After five consecutive semesters, “not a single organization has invoked the Community Building Grant,” Greenlaw said.

Greenlaw says that his collaboration grant legislation is a “reinvented” form of Singer’s grant.

The original “Bridging and Belonging Grant,” established in 2014 but later rebranded as the “Grant for an Open Harvard College” under current UC President Shaiba Rather ’17, also encouraged student groups to host events together. The original grant was “woefully underutilized in five consecutive semesters,” according to legislation the UC passed this semester.

The Finance Committee also had to dust off its appeals process after a organization formally contested a previous grant allocation, the first time this type of allocation has been appealed in about a decade.

Over the past two weeks, the Harvard College Soulfood Christian Fellowship requested a $1,183 large venue grant and a $833 standard grant for their “More than Music Concert.” The committee awarded the group a total of $850.
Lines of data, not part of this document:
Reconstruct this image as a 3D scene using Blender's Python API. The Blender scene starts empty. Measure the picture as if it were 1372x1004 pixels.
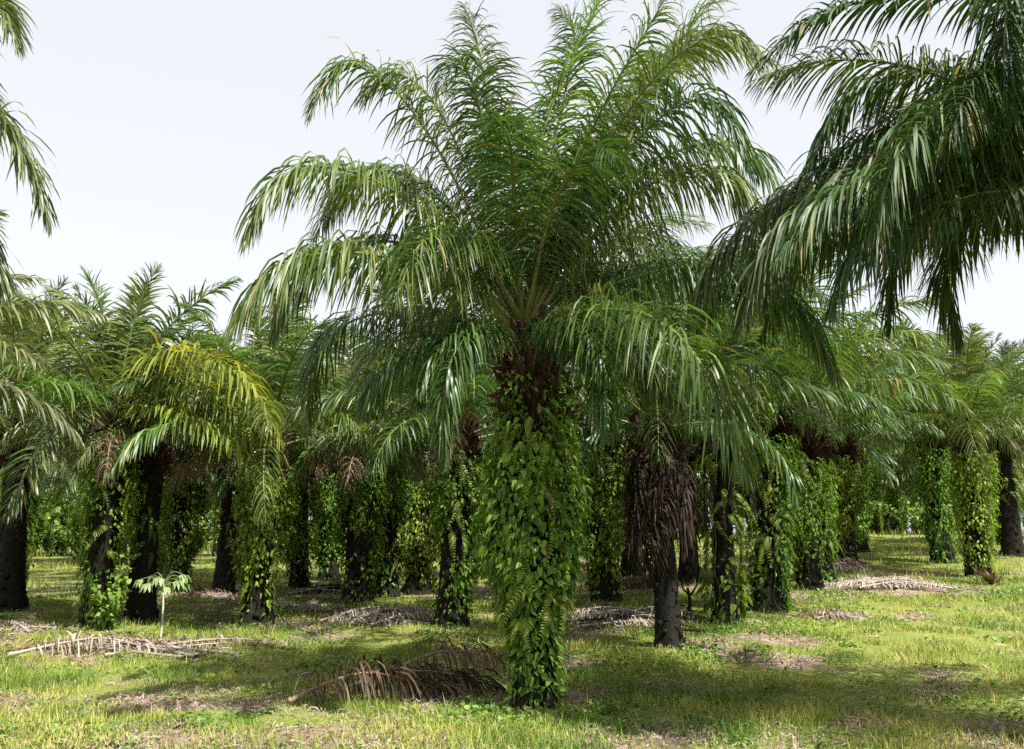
import bpy, math, random
import numpy as np
from mathutils import Vector

R = math.radians
scene = bpy.context.scene
COL = scene.collection

# ------------------------------------------------------------------ terrain
def sst(a, b, x):
    t = np.clip((x - a) / (b - a), 0, 1)
    return t * t * (3 - 2 * t)

def gz(x, y):
    """height of the gently rising ground"""
    x = np.asarray(x, float); y = np.asarray(y, float)
    d = np.clip(y - 13.5, 0, 34)
    return d * (.03 + .03 * sst(-6, 8, x))

# bare, litter strewn patches: x, y, rx, ry, strength
PATCH = [(-4.3, 10.2, 1.3, .5, .9), (-2.0, 10.2, 1.5, .5, 1.), (-5.0, 12.5, 1.0, .4, .7), (-3.2, 14.6, .9, .4, .6), (3.0, 10.4, .9, .35, .6), (-2.7, 10.9, 2.0, .75, 1.0), (-4.6, 13.3, 1.5, .8, .8), (1.1, 13.6, .7, .9, .9), (4.2, 17.9, 1.5, .6, .9),
         (9.7, 25.5, 3.4, 1.6, .85), (9.9, 30, 2.0, 5, .7), (-6.6, 17.6, 2.2, 1.2, .8), (-2.4, 21.7, 2.3, 1.1, 1.0), (2.2, 20.2, 1.6, 1.1, 1.0),
         (-10, 20.2, 1.7, 1.0, .9), (-1.0, 15.2, 1.6, .8, .7), (-6, 24.5, 3, 1.1, .9), (-8, 30, 5, 1.6, .8), (0, 28, 4, 2, .8),
         (3.2, 26.5, 2, 1.4, .9), (6.3, 20.7, 1.1, .6, .7), (-4.5, 28, 3, 1.5, .8), (5.2, 10.9, 1.1, .9, .8), (-.5, 10.2, 1.0, .5, .6), (-1.4, 12.4, 1.2, .5, .5),
         (11.9, 20.5, 1.2, .8, .7), (7, 15.2, 1.0, .7, .3), (-.6, 20.8, .8, .6, .6), (-7.5, 10.8, .9, .5, .6), (.5, 35, 9, 3, .7), (-14, 30, 5, 3, .6)]
rsn = np.random.RandomState(4)
_W = [(rsn.uniform(.25, 2.6), rsn.uniform(0, 6.28), rsn.uniform(0, 6.28)) for _ in range(26)]

def wob(x, y):
    s = 0
    for f, a, p in _W:
        s = s + np.sin(f * (x * math.cos(a) + y * math.sin(a)) + p) / (1 + f)
    return s / 3.0

def litter(x, y):
    v = np.zeros(np.shape(x))
    wx = x + .45 * wob(x * 2.1, y * 2.1); wy = y + .45 * wob(y * 1.9 + 7, x * 2.3)
    for px, py, rx, ry, s in PATCH:
        q = ((wx - px) / rx) ** 2 + ((wy - py) / ry) ** 2
        v = np.maximum(v, .8 * s * (1 - sst(.2, 1.25, q)))
    v = np.maximum(v, .75 * sst(.28, .7, wob(x * 1.6 + 3, y * 1.6 + 9)))
    v = np.maximum(v, .38 * sst(.2, .6, wob(x * 4.1 + 31, y * 4.1 - 9)))
    return v

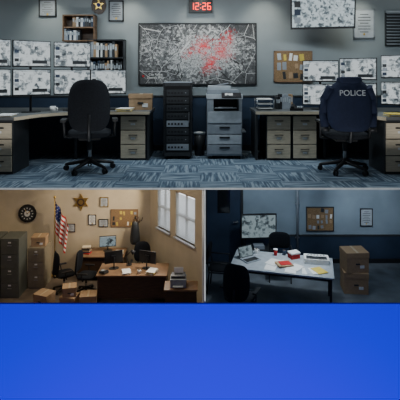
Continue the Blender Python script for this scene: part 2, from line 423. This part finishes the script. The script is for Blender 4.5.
# server cabinet
o=O('server_rack'); 
o.bb(-.22,.22,0,.7,.05,1.18,black)
for sx in (-1,1): o.bb(sx*.22,sx*.195,-.02,0,.05,1.18,black)
o.bb(-.2,.2,-.02,0,1.13,1.18,dark); o.bb(-.2,.2,-.02,0,.05,.1,dark)
for k in range(8):
    z=.14+k*.12; o.bb(-.17,.17,-.012,0,z,z+.095,[grey,black,dark][k%3] if k in (0,3) else dark)
    for j in range(5): o.bb(-.15+j*.05,-.12+j*.05,-.015,-.012,z+.03,z+.06,black)
    o.bb(.12,.13,-.016,-.012,z+.04,z+.05,lgrey)
for x in (-.17,.17):
    for y in (.06,.64): o.cyl((x,y,0),(x,y,.05),.02,black)
o.box((.175,-.03,.65),(.012,.02,.16),steel); o.bb(-.22,.22,-.02,.7,1.18,1.19,grey)
o.done((-.345,6.95,F1))
# copier
o=O('photocopier')
o.bb(-.27,.27,0,.6,.05,.74,grey); 
for k in range(3):
    z=.08+k*.155; o.bb(-.26,.26,-.015,0,z,z+.14,lgrey if k%2 else grey); o.box((0,-.02,z+.1),(.16,.012,.025),black)
o.bb(-.26,.26,-.012,0,.56,.73,lgrey)
o.bb(-.27,-.17,0,.6,.74,.93,grey); o.bb(-.17,.27,.3,.6,.74,.93,dark); o.bb(.22,.27,0,.6,.74,.93,grey)
o.box((.02,.15,.77),(.34,.28,.012),lgrey,(-8,0,0)); o.box((.02,.15,.785),(.22,.22,.008),white,(-8,0,0))
o.bb(-.28,.28,-.01,.6,.93,1.0,lgrey); o.bb(-.27,.22,.03,.58,1.0,1.07,grey); o.bb(-.25,.1,.1,.5,1.07,1.13,lgrey); o.box((-.05,.3,1.145),(.26,.24,.01),grey,(0,-10,0))
o.box((.1,-.07,.99),(.3,.13,.025),black,(25,0,0)); o.box((.06,-.075,1.005),(.12,.07,.006),screens[1],(25,0,0))
o.bb(.27,.34,.1,.45,.4,.42,lgrey)
for x in (-.22,.22):
    for y in (.06,.54): o.cyl((x,y,0),(x,y,.05),.03,black)
o.done((.38,6.95,F1))
o=O('waste_bin'); o.cyl((0,0,0),(0,0,.36),.075,dark,.09,24); o.cyl((0,0,.345),(0,0,.37),.095,grey,.095,24); o.ball((0,0,.36),.07,white,(1,1,.35)); o.done((-.01,7.3,F1),bevel=0)
# map
mo=O('city_map_poster'); mo.box((0,-.015,0),(2.0,.02,1.02),mapM)
for sx in (-1,1): mo.box((sx*1.005,-.018,0),(.02,.03,1.06),black)
for sz in (-1,1): mo.box((0,-.018,sz*.52),(2.03,.03,.02),black)
m=mo.done((-.043,7.75,6.46),bevel=0)
text('map_legend','City Police\nDistrict  Map',.055,white,(-.72,-.028,-.38),(90,0,0),m)
lg=O('legend_rule'); lg.bb(-.95,-.5,-.028,-.026,-.30,-.296,white); lg.ball((-.93,-.027,-.38),.02,red,(1,.1,1)); lg.done(parent=m,bevel=0)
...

Edem M. Fagbolagun ’17, the group’s Finance Chair, appealed the decision Wednesday and asked the UC to reconsider. After deliberation, the UC’s Finance Committee determined that the group’s request for funding a headliner for their concert did not warrant additional funding, and ultimately voted against considering the appeal.

Fagbolagun did not respond to request for comment. Greenlaw recused himself from the deliberations due to a conflict of interest.

The entire UC must vote on all Finance Committee funding allocations every week, meaning the Council is permitted to, by a majority vote, overrule or modify the funding allotment for the Soulfood Christian Fellowship.